Moldova is at risk for several reasons. It borders Ukraine, it’s a former Soviet republic, 15% of the population speak Russian as their first language, and there are up to 2,000 Russian soldiers in its breakaway Transnistrian region. As the Soviet Union broke up, the predominantly Russian speaking Transnistria declared itself separate from Moldova sparking a civil war which ended in 1992. The Kremlin ensured Russian troops stayed on as “peacekeepers” despite repeatedly being asked to leave by the Moldovan government. The presence of many Russian speakers in Transnistria was due to Stalin redrawing Ukraine’s borders precisely to ensure Moldova would not wish to leave Moscow’s sphere of influence.
The country has always been of interest to the Kremlin. It is at the southern end of the Carpathian Mountains as the land flattens out towards the Black Sea. Just as Moscow wishes to control the northern end – Poland – so it also wants control over the other “gateway” to and from the Motherland.
In the capital, Chisinau, the commanders of its army of 8,000 soldiers are watching closely for any sign of an attack on the Ukrainian Black Sea port city of Odesa. It lies just 60 kilometres from the Palanca – the nearest Moldovan border town. The fear is that if Odesa falls the way is open to create a land corridor to Transnistria and link up with the Russian forces there. Even if Putin’s ambitions do not lie so far west, fighting in Odesa will inevitably increase the number of refugees Moldova has received. To date over 350,000 people have crossed the border, the largest number of Ukrainian refugees per capita. More than 150,000 have remained in the country which by many estimates is the poorest in Europe.

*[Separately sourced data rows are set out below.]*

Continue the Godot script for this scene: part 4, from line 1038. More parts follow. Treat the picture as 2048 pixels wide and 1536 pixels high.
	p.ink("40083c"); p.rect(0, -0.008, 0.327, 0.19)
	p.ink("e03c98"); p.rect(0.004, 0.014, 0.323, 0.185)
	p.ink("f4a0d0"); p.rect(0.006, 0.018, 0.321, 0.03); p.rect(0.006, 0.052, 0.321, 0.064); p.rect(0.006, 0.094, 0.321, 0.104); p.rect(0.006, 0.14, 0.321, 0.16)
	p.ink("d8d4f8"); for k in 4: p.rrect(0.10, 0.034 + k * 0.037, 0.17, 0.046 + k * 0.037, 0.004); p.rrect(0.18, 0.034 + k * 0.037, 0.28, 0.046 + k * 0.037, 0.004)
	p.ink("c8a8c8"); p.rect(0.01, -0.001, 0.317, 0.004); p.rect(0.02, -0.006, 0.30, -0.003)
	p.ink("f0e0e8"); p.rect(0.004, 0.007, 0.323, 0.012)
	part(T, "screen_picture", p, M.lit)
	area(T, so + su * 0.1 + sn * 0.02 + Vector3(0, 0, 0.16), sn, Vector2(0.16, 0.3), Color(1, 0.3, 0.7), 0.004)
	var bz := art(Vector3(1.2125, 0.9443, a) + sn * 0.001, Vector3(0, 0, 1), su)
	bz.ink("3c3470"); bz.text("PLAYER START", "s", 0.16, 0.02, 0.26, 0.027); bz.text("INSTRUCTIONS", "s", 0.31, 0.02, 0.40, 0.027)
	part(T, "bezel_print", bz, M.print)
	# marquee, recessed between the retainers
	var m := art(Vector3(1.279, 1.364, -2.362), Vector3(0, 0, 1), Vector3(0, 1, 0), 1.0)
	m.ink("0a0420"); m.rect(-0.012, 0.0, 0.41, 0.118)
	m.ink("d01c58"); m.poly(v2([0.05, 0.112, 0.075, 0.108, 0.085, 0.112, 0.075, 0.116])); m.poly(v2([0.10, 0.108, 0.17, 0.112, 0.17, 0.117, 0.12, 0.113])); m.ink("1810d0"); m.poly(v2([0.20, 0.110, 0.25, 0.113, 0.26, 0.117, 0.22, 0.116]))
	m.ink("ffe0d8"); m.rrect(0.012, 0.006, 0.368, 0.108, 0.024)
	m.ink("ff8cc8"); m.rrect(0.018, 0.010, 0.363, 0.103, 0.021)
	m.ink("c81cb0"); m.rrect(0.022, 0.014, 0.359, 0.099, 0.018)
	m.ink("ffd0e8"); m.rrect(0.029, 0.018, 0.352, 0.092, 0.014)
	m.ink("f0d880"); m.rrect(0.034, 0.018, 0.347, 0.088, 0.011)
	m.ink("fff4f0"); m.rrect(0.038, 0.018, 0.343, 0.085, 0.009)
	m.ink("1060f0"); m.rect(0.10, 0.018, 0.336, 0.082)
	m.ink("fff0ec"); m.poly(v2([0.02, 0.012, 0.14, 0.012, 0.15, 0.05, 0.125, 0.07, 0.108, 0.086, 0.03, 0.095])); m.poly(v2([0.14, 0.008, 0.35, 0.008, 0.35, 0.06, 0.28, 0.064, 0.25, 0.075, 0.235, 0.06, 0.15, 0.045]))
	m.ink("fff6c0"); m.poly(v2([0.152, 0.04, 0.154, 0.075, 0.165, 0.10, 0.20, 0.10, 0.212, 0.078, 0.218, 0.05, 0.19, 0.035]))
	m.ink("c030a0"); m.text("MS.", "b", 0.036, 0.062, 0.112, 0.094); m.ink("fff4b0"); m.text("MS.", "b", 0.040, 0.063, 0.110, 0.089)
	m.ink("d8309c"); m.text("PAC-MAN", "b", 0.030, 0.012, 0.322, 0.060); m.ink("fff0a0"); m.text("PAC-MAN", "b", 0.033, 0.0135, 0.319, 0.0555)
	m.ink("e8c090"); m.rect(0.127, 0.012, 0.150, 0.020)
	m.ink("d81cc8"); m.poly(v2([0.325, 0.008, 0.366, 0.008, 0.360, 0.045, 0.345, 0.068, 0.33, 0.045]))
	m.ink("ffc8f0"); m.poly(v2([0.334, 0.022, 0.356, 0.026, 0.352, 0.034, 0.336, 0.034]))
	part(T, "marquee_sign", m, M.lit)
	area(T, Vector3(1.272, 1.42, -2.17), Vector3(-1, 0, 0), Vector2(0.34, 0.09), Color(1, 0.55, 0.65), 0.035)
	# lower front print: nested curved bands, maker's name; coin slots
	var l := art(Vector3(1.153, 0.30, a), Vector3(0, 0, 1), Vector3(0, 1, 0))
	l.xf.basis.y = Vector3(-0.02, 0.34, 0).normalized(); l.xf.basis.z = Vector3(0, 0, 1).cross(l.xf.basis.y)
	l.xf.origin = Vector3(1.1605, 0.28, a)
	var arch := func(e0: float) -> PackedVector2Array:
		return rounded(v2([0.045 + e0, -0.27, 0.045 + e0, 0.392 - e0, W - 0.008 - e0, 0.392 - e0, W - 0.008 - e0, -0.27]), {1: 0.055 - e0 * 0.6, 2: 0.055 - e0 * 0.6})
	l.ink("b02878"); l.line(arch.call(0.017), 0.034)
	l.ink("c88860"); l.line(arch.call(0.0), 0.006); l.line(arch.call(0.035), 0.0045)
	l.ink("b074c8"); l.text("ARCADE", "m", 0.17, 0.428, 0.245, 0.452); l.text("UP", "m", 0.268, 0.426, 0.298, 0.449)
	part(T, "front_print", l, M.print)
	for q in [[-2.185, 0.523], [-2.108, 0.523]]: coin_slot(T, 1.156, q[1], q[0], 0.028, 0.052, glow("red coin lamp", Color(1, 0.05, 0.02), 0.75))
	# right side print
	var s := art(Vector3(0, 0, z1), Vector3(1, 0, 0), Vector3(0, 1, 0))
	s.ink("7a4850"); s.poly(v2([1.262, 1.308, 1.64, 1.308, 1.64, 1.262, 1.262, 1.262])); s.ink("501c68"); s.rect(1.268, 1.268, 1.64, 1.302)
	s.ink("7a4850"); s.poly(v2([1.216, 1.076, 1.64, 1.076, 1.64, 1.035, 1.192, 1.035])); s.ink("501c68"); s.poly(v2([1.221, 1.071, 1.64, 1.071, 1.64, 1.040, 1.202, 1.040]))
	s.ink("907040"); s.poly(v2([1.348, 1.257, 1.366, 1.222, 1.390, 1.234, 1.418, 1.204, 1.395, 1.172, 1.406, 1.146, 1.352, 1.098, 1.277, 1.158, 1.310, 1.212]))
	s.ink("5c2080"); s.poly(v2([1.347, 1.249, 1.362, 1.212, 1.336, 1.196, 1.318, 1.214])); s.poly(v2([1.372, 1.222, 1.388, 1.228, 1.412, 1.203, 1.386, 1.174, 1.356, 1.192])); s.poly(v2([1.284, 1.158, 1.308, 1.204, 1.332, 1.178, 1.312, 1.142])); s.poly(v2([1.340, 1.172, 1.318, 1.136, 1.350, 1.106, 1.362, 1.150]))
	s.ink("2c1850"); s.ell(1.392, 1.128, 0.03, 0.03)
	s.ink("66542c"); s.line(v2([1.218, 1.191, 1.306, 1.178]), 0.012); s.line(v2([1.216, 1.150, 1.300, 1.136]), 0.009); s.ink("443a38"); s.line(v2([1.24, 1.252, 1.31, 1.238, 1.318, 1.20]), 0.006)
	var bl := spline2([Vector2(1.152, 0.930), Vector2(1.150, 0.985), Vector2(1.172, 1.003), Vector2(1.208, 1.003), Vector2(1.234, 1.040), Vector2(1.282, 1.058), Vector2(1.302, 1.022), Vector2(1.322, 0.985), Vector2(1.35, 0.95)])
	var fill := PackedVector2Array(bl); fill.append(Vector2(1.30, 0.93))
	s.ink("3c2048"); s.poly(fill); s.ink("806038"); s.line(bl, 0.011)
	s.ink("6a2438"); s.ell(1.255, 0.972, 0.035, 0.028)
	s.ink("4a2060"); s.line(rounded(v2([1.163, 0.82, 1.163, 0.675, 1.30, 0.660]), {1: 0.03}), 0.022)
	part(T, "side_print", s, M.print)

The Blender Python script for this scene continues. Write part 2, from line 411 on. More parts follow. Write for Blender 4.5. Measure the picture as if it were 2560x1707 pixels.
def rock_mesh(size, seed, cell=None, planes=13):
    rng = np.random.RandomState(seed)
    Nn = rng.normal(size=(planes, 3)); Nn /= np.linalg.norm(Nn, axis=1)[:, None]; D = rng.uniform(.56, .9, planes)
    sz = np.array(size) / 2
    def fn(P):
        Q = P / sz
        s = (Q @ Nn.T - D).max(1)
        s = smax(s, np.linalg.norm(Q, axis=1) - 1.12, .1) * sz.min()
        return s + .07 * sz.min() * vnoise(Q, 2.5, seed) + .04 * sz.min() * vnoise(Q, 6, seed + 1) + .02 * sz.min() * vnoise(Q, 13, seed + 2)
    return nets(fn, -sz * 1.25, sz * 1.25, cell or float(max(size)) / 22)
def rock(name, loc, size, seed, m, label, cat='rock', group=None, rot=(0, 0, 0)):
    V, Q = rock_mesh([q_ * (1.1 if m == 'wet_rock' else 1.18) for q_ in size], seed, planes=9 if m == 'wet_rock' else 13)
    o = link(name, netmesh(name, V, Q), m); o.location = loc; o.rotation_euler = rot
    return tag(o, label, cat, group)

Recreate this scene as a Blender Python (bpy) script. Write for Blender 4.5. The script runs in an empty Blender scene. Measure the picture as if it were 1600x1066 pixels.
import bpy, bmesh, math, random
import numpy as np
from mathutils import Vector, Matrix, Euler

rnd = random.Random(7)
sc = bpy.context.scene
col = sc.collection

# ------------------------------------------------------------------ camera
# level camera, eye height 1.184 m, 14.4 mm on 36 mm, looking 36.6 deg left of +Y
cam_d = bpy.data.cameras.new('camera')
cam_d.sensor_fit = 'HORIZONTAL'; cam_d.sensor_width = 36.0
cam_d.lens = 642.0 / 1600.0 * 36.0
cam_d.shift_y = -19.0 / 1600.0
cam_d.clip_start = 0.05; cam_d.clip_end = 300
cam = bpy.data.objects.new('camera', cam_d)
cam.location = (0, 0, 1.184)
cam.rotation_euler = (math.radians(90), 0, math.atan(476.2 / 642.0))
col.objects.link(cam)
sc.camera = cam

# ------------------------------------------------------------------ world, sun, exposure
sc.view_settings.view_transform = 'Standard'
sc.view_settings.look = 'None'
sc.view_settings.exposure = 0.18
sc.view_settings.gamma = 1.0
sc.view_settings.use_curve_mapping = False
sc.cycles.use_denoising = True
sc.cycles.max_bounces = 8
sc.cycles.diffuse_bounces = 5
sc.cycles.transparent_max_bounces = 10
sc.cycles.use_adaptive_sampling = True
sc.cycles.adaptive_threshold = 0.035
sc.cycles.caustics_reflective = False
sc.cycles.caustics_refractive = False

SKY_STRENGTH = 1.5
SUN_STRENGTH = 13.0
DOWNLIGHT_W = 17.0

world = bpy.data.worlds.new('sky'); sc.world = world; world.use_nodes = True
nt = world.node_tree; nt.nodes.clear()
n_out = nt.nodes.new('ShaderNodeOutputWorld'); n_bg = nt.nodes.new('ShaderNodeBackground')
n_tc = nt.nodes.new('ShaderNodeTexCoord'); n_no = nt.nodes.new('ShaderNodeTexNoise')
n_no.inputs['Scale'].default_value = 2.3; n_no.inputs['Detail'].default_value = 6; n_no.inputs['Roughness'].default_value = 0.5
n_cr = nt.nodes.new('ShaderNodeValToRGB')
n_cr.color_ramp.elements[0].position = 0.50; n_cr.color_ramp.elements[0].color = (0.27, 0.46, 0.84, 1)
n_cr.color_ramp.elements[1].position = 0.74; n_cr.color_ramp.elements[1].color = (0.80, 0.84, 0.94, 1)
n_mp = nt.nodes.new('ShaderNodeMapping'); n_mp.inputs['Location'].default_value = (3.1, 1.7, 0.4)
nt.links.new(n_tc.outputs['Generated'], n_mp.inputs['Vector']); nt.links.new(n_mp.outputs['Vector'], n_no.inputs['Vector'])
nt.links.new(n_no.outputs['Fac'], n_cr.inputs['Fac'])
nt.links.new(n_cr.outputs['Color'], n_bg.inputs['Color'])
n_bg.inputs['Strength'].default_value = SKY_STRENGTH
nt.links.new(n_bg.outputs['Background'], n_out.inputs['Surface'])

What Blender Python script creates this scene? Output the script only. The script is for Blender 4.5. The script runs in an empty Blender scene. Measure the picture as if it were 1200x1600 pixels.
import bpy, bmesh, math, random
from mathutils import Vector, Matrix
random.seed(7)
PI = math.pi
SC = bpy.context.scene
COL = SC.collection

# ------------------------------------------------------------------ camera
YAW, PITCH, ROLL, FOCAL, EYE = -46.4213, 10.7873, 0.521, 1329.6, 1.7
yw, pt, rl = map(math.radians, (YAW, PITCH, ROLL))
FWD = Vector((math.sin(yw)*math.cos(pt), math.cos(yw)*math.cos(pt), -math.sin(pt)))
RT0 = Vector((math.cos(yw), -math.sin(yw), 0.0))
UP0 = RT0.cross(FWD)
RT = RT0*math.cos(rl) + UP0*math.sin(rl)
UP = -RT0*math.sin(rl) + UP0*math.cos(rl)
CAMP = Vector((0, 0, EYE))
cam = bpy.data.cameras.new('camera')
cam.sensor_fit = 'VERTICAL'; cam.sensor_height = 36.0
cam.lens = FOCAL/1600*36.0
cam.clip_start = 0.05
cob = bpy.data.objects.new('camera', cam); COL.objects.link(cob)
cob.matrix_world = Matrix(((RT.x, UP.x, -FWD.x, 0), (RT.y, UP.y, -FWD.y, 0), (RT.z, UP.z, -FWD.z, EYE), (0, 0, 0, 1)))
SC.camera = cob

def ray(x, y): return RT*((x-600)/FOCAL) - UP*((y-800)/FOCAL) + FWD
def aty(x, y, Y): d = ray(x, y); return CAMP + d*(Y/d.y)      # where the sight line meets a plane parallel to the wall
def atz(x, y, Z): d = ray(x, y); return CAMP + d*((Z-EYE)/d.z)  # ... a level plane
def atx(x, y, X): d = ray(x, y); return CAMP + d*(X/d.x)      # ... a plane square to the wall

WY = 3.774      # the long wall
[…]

Moldova needs help. It cannot afford to take care of such a large refugee community which is putting an immense burden on the population of just 2.6 million. Almost a quarter of the labour force works abroad. This is partially due to limited opportunities at home, and partially because Moldovans who can prove their ancestry is Romanian can apply for dual nationality, get Romanian passports, and thus work in the EU.
There are often tensions between pro-Western and pro-Russian factions in the country, and naturally these are particularly apparent now. A Russian invasion could easily ignite these tensions into violence. Moldova’s current government looks mostly westward, while simultaneously treading a cautious line with Moscow due to the economic (and energy) ties it still has with Russia. A few days after Russia invaded Ukraine the Moldovan government applied to join the EU. However, it remains wary of inviting Russia’s anger with a bid to join NATO and instead reminds all sides that neutrality is enshrined in Moldova’s constitution.
That leaves Moldova behind the security line drawn by NATO, and in a precarious position. The Ukrainians have surprised most people with the success of their resistance, but Moldova has neither the personnel nor the equipment to do anything remotely similar. The best it can hope for is that Odesa is not taken, and that Chisinau will receive the aid required to take care of the refugees it has taken in. If that help is not enough the cracks in Moldova’s fragile society could widen, and Moscow could slip through them.